* START Dataset extract *

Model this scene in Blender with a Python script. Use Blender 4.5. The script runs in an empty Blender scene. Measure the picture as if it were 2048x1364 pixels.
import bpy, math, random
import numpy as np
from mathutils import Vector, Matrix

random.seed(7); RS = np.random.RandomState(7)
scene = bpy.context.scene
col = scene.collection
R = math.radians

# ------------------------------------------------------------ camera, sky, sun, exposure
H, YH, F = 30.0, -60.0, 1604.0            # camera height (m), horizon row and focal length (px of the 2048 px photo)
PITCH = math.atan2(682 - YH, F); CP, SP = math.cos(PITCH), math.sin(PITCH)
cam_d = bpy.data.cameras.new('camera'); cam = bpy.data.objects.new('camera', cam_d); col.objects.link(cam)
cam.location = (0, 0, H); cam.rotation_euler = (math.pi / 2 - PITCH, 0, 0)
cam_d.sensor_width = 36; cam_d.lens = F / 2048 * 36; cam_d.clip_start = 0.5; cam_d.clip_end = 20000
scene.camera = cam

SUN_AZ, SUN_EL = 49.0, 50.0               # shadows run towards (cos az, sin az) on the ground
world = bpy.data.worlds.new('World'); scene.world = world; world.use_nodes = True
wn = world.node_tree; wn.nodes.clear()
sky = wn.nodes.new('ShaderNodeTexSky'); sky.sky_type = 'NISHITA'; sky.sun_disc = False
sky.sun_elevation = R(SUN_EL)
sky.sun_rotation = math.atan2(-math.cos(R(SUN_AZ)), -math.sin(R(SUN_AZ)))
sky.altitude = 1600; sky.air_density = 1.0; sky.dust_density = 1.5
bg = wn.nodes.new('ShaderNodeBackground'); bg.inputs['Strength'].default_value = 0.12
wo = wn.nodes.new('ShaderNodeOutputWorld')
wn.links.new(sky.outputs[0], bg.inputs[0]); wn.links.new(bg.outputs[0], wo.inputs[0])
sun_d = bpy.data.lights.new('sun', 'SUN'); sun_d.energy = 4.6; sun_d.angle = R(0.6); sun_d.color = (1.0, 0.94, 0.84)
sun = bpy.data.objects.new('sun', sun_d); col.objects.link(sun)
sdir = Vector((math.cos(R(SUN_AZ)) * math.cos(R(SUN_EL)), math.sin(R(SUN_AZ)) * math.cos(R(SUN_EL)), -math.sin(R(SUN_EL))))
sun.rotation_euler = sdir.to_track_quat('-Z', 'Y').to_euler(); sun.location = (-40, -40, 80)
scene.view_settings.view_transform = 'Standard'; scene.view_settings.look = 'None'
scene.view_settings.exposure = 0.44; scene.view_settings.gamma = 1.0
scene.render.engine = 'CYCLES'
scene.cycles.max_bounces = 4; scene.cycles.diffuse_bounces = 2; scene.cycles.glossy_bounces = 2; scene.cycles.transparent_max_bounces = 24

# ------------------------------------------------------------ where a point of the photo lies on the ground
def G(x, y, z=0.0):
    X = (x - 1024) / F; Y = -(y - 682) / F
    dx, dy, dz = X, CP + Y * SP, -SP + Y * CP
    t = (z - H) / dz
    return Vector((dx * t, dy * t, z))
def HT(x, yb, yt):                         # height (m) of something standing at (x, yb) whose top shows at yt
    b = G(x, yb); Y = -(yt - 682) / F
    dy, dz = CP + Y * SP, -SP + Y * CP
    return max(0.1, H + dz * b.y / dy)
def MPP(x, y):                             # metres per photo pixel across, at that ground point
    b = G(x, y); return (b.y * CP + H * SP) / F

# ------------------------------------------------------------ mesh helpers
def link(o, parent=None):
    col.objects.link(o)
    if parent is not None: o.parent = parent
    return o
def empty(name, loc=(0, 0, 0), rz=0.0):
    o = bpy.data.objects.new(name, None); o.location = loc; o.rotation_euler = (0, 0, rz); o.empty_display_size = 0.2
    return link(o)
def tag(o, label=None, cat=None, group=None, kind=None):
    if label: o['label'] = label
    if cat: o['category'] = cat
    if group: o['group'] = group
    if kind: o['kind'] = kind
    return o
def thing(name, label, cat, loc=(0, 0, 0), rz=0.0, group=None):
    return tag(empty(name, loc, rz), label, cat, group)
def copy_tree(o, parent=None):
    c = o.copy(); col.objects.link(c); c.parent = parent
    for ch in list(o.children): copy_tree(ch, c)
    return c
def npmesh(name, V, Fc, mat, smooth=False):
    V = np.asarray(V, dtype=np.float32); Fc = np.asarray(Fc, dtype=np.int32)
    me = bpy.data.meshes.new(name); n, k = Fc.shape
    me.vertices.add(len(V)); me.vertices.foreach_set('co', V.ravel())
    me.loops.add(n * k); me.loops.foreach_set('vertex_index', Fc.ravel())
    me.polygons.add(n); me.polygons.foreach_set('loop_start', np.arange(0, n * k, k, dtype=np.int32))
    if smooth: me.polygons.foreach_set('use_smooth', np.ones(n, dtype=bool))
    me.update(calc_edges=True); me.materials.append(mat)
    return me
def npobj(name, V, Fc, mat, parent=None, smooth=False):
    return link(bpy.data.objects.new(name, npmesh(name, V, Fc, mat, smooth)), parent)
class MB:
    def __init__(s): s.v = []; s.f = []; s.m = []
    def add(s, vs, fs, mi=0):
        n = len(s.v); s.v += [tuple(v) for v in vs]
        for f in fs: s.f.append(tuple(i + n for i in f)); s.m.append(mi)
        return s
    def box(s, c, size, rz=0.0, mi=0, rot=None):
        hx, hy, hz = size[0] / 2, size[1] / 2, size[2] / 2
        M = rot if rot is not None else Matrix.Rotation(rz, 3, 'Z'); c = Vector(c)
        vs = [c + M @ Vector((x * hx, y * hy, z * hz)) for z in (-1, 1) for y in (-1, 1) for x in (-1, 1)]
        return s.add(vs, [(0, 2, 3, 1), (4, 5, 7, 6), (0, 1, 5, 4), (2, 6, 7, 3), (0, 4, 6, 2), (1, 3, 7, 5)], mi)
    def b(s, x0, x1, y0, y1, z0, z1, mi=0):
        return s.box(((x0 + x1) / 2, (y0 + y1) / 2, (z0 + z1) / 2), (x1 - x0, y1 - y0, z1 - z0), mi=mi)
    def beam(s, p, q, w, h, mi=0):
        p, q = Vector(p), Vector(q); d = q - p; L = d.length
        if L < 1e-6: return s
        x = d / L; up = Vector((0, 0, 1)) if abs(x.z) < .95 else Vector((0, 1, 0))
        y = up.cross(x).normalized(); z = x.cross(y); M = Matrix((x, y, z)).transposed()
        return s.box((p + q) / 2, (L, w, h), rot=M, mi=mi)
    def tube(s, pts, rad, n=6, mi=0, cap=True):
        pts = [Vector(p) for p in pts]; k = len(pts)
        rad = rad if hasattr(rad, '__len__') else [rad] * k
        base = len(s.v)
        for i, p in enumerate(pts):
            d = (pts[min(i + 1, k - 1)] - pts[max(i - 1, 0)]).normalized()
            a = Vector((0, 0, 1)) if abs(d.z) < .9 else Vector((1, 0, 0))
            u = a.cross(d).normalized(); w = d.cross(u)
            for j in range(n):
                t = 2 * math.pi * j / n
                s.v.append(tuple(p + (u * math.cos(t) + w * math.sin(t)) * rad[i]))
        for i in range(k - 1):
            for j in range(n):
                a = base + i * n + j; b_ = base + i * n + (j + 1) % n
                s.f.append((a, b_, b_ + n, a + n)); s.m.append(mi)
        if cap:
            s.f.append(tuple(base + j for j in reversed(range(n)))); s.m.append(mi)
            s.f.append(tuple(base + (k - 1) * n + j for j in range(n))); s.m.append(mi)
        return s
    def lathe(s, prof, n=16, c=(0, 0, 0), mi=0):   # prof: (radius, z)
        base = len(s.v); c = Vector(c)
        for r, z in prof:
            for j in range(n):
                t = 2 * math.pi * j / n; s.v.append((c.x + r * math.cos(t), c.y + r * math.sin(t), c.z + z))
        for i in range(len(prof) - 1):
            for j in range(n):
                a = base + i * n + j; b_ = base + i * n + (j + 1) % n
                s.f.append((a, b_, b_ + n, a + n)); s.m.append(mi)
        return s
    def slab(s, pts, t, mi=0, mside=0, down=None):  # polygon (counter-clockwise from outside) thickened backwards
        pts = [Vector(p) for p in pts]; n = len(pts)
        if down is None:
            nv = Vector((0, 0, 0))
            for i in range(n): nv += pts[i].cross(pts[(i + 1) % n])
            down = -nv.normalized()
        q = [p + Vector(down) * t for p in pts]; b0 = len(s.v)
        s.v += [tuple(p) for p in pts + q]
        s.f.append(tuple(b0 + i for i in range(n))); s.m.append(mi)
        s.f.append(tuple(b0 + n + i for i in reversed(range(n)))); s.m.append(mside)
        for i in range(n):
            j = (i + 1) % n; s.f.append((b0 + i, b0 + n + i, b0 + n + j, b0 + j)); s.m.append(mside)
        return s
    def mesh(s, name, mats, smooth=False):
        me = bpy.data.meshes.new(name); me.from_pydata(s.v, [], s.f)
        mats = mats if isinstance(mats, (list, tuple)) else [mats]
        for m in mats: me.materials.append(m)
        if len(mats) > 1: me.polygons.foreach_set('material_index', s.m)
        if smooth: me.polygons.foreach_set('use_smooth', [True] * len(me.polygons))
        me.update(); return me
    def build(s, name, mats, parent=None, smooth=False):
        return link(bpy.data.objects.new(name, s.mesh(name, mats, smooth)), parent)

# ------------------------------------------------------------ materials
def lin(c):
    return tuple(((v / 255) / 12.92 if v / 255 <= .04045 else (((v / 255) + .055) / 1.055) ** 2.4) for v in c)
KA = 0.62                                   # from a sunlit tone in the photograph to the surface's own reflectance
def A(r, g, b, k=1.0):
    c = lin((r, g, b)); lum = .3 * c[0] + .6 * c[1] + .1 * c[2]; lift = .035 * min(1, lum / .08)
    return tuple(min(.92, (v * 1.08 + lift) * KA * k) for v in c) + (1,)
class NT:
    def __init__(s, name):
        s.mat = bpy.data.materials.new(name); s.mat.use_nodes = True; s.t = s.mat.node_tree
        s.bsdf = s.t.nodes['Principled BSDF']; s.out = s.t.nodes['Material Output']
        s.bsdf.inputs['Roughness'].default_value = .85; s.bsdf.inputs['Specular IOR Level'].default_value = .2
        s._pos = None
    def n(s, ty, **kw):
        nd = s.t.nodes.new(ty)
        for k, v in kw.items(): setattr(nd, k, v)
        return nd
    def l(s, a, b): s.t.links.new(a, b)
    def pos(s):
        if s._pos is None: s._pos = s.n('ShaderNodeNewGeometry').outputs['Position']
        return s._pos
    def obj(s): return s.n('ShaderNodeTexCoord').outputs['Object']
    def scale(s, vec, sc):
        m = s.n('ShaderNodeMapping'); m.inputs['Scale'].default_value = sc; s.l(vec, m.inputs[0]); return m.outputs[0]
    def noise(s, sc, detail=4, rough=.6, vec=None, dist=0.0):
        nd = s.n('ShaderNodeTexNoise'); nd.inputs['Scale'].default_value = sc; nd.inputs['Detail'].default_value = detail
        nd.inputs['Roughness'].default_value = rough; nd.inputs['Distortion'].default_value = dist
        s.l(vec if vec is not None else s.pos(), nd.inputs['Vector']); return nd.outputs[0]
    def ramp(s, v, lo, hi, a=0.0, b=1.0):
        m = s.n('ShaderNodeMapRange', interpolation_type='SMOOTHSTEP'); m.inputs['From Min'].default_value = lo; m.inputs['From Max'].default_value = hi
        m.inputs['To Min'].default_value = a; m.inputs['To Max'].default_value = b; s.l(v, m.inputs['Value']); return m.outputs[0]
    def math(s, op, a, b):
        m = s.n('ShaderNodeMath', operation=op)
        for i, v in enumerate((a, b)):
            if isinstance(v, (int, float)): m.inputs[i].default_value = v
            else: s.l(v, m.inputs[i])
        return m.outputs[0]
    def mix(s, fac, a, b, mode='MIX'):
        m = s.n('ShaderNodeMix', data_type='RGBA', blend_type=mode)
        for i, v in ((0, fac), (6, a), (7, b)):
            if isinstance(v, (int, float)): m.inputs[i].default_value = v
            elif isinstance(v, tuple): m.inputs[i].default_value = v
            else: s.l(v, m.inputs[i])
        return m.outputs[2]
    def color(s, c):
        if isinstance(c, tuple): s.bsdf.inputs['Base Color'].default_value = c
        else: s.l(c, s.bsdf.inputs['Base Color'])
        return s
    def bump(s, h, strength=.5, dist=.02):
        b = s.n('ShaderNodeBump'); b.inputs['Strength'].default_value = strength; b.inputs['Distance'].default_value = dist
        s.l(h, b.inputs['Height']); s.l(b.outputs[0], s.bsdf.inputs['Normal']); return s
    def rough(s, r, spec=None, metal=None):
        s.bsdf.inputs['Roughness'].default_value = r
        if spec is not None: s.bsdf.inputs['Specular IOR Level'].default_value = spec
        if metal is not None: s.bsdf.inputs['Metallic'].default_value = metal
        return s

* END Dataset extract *

#### [What is needed]
Only the lines from the opening of the material through the line with "scene.camera = cam" should be echoed, exactly as written.

#### [Task answer]
Model this scene in Blender with a Python script. Use Blender 4.5. The script runs in an empty Blender scene. Measure the picture as if it were 2048x1364 pixels.
import bpy, math, random
import numpy as np
from mathutils import Vector, Matrix

random.seed(7); RS = np.random.RandomState(7)
scene = bpy.context.scene
col = scene.collection
R = math.radians

# ------------------------------------------------------------ camera, sky, sun, exposure
H, YH, F = 30.0, -60.0, 1604.0            # camera height (m), horizon row and focal length (px of the 2048 px photo)
PITCH = math.atan2(682 - YH, F); CP, SP = math.cos(PITCH), math.sin(PITCH)
cam_d = bpy.data.cameras.new('camera'); cam = bpy.data.objects.new('camera', cam_d); col.objects.link(cam)
cam.location = (0, 0, H); cam.rotation_euler = (math.pi / 2 - PITCH, 0, 0)
cam_d.sensor_width = 36; cam_d.lens = F / 2048 * 36; cam_d.clip_start = 0.5; cam_d.clip_end = 20000
scene.camera = cam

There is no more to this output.